Probabilmente vi starete chiedendo com’è possibile che delle lastre radiografiche potessero emettere alcunché, dunque spieghiamo in soldoni come funziona un “microsolco”. I dischi, che di solito sono realizzati in vinile ma nel caso dei rëbra erano in plastica ricoperta da nitrato d’argento, non sono altro che una superficie ricoperta da una serie di incisioni molto precise che in base alle loro caratteristiche possono essere lette. Il tutto avviene in maniera analogica tramite il movimento di una puntina, in diamante o altro materiale sintetico, sorretta da un braccio di lettura; qui bisogna però distinguere due sistemi: quello piezoelettrico sfrutta le proprietà fisiche di alcuni cristalli, cioè quella di trasformare l’energia cinetica in segnale elettrico. Il segnale è piuttosto sporco e infatti la qualità di riproduzione lasciava abbastanza a desiderare, però era a buon mercato. Il secondo sistema comprende due varianti, quella con magnete mobile e quella con bobina mobile. Attraverso l’induzione elettromagnetica il movimento della testina viene tradotto in segnali elettromagnetici. Tutti questi segnali generati dal passaggio sul disco vengono quindi mandati ad un trasduttore o fonorivelatore che traduce i segnali in musica. A questo punto bisogna trasferire tutto ad un amplificatore che porta il segnale finale agli altoparlanti. Oggi ci sarebbe anche un terzo tipo di lettura, quella con il laser che permetterebbe di non rovinare i dischi con il raschiare della puntina.

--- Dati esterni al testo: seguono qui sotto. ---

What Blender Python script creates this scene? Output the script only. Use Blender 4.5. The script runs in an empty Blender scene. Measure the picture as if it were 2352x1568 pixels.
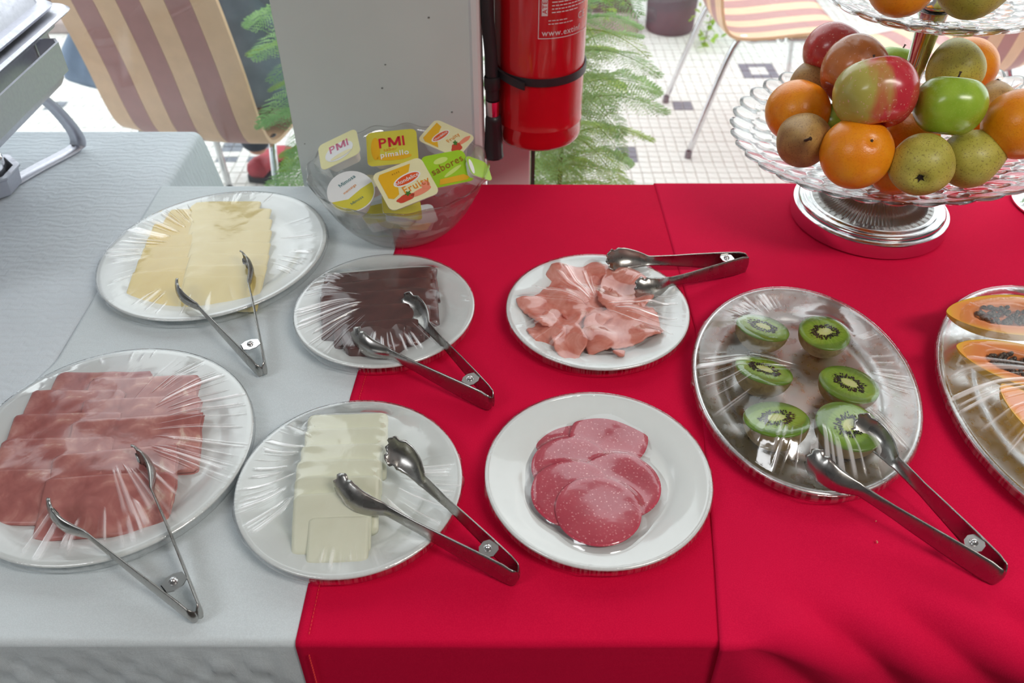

E proprio con l’usura torniamo ai nostri rëbra. Essendo un materiale assolutamente scadente per quel tipo di utilizzo, i dischi sovietici finivano per consumarsi entro 5/10 utilizzi; la qualità sonora poi era terribile e il rischio di essere beccati rilevante. In compenso costavano pochissimo, un rublo o un rublo e mezzo. Nel ’58 il fenomeno divenne tale che servì legiferare contro la produzione casalinga e clandestina di dischi che contestualmente venne definita una moda teppista, con particolare riferimento alla subcultura giovanile dei stilijagi (letteralmente: cacciatori di stile) per cui i ragazzi imitavano la moda occidentale, e in particolare quella americana.